第2回(10/25)の基幹講義
「量子の世界への旅立ち」
小林研介(大阪大学理学研究科)
原子を見つめる、原子をあやつる
 量子力学は20世紀前半に打ち立てられた、現代物理学の根幹をなす分野です。その基礎には、「物質は、波としての性質と粒子としての性質の両方を持つ」とか「エネルギーは連続的に変化するのではなく、飛び飛びの値になっている」などの驚くべき考え方があります。たとえば、電子は粒子のように振る舞うこともあれば、波のように振る舞うこともあるのです。これは、それ以前の物理学とは全く異なる考え方で、私たち人類の自然観に大きな変革をもたらしました。

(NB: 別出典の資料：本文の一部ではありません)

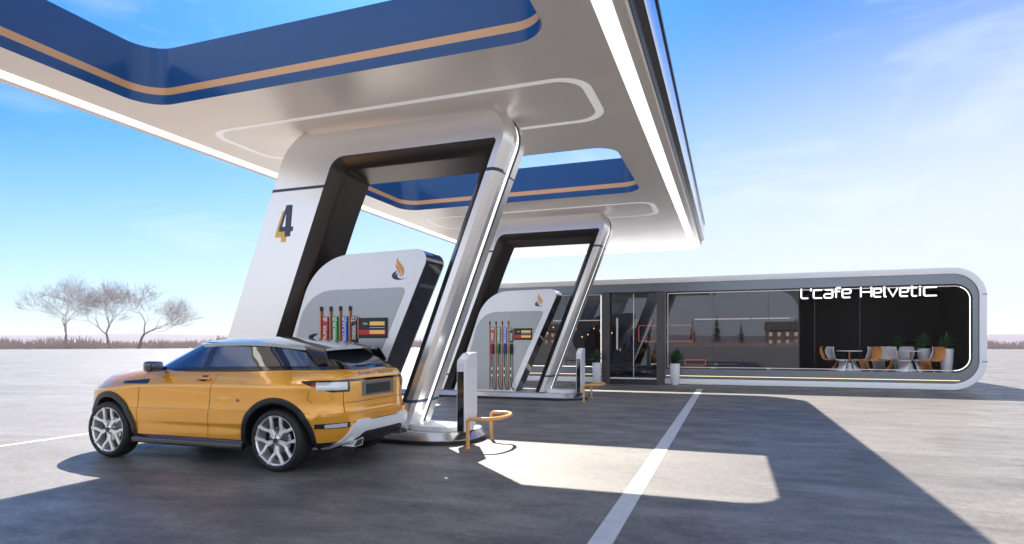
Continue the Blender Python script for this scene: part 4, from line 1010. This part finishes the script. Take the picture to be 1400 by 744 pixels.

 それでは、量子力学はどのようにして発見され、どのように発展してきたのでしょうか。今回の講義では、人類が「原子を見つめる」ことによって、どのように量子力学を発見したのか、お話しします。そして、現在、人類が「原子をあやつる」ことによって、どのように量子力学を応用しつつあるのか、分かりやすくご紹介します。
 図は、ナノテクノロジーを利用して半導体上に作られた「人工原子」の電子顕微鏡写真です。大きさは、100 nm程度(1 cmの10万分の1くらい)のこの素子の中に、電子を一粒ずつ閉じ込め、電子の持つ電荷やスピン(磁石の起源です)などの性質を自由にあやつることができます。